Hybrid #6 – Response on Terranova
My take on this rather complexly worded and laid out style of this reading, Terranova seems to basically be saying that, these unique aspects of our cultural heritage seem to always find a way of meeting capitalism and eventually commodification, in its inspirational expressions of our creative work. I understand that to mean that, as we go about our lives, doing the things that we do online and off, it is essentially our collective nature to interpret that which we are familiar with in new ways and forms, then eventually, presenting it to others…where at some point, it moves completely from the privately held to the public traded. As an example of this, I look back to my own culture. I can clearly recognize the patterns of appropriation of cultural forms into the collective identity by listening to the contemporary musical expressions or by looking at the world of beauty & fashion.
The Black, or African-American culture has greatly influenced our collective identity.

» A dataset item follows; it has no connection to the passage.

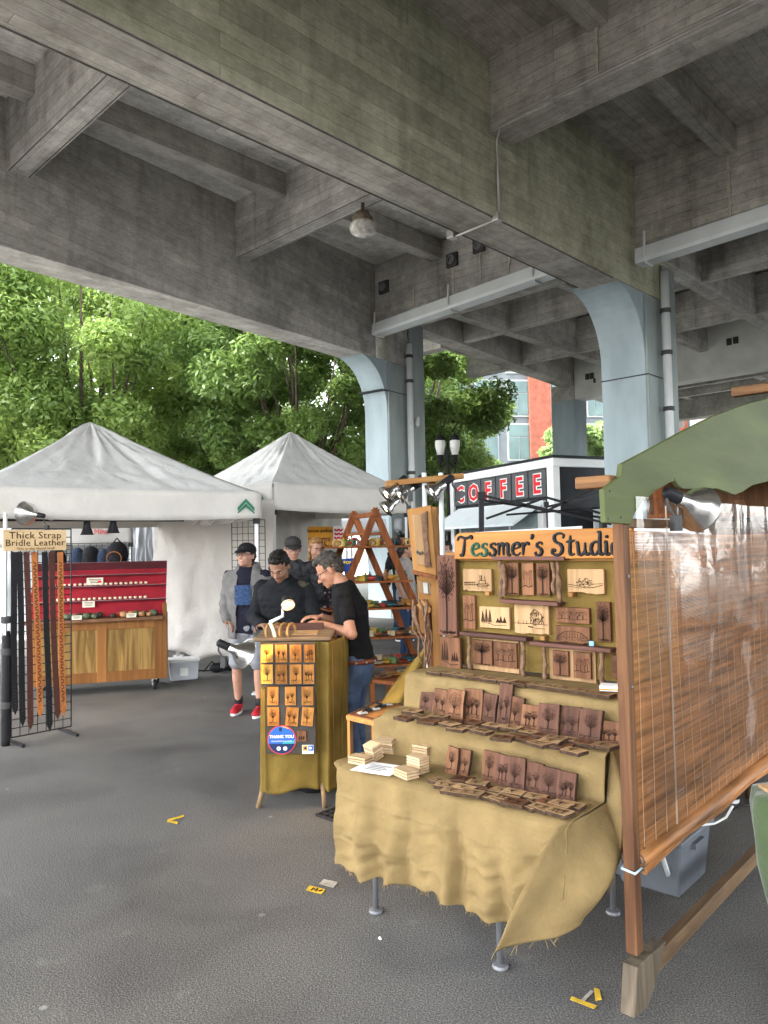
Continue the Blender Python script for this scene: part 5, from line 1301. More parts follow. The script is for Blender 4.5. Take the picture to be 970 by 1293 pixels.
# twig frames
m_twig = mat('twig_bark', (.16, .095, .06), .9, .4, 30, .8, 50)
def twig_frame(label, top, bot, posts, insets, back=None):
    t = stuffed('twig_frame', label, 'frame', 0, 0, 0, 'twig frames on the back board')
    (ax, az), (bx, bz) = BX(top[0], top[1], TB - .05), BX(top[2], top[3], TB - .05)
    MB().bar((ax, TB - .035, az), (bx, TB - .035, bz), .07, .018).build('top_rail', m_wal, t, bevel=.003)
    (cx, cz_), (dx, dz) = BX(bot[0], bot[1], TB - .05), BX(bot[2], bot[3], TB - .05)
    MB().bar((cx, TB - .035, cz_), (dx, TB - .035, dz), .07, .018).build('bottom_rail', m_wal, t, bevel=.003)
    for (px_, ya, yb) in posts:
        (ex, ez), (fx, fz) = BX(px_, ya, TB - .05), BX(px_ + 4, yb, TB - .05); r = random.Random(px_)
        pts = [(ex + (fx - ex) * k / 7 + r.uniform(-.006, .006), TB - .045 + r.uniform(-.005, .005), ez + (fz - ez) * k / 7) for k in range(8)]
        MB().tube(pts, [.011 + r.uniform(-.003, .003) for _ in pts], 8).build('twig_post', m_twig, t, smooth=True)
    if back: 
        (ex, ez), (fx, fz) = BX(back[0], back[1], TB - .02), BX(back[2], back[3], TB - .02); MB().bb(ex, fx, TB - .012, TB - .002, fz, ez).build('pale_backing', m_plq[1], t)
    for k, q in enumerate(insets):
        (ex, ez), (fx, fz) = BX(q[0], q[1], TB - .03), BX(q[2], q[3], TB - .03)
        pnl = MB().bb(ex, fx, TB - .03, TB - .013, fz, ez).build('inset_plaque', m_plq[0 if k < 3 else 2], t, bevel=.002)
        dk = 6 if k % 2 == 0 else 7
        if dk not in PD: PD[dk] = drawing_mesh(dk)
        d = obj('burnt_drawing', PD[dk], pnl, (ex, TB - .0315, fz)); d.scale = (fx - ex, 1, ez - fz)
    return t
twig_frame('twig-sided frame with three narrow tree plaques under the sign', (400, 274, 695, 275), (430, 448, 668, 462), [(425, 285, 440), (440, 300, 430), (640, 290, 420), (660, 290, 455)], [(448, 292, 502, 425), (513, 292, 563, 426), (572, 294, 628, 428)])
twig_frame('twig-sided frame with two tree plaques at the lower left of the board', (268, 580, 540, 606), (280, 738, 527, 770), [(295, 590, 735), (515, 612, 765)], [(312, 606, 393, 715), (398, 615, 494, 726)], back=(310, 600, 500, 748))
twig_frame('twig-sided frame with two dark tree plaques at the lower right of the board', (553, 620, 885, 652), (575, 777, 862, 812), [(602, 632, 775), (835, 655, 805)], [(638, 650, 705, 760), (722, 655, 797, 770)], back=(622, 640, 815, 795))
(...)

Popular music of today, has in its roots, that of Jazz, Blues, Gospel – all forms that were distinctly unique to the culture by which they were produced. And now, the so-called “Hip-Hop” culture, has become a socially acceptable way of self expression collectively. Whereas once, the Afro was seen as a negative and distinct cultural characteristic, it is now another cultural appropriation into the collective beauty standard. Or how about the bold, graphic patterns and colors inspired by/influenced from Africa that we see in magazines and on the runways. Therefore, it is but a matter of time that this same phenomena would occur in our online/Internet collective identity. The more that we authentically share of ourselves in a myriad of ways, those currents begin to flow from the depths and emerge to influence the surface.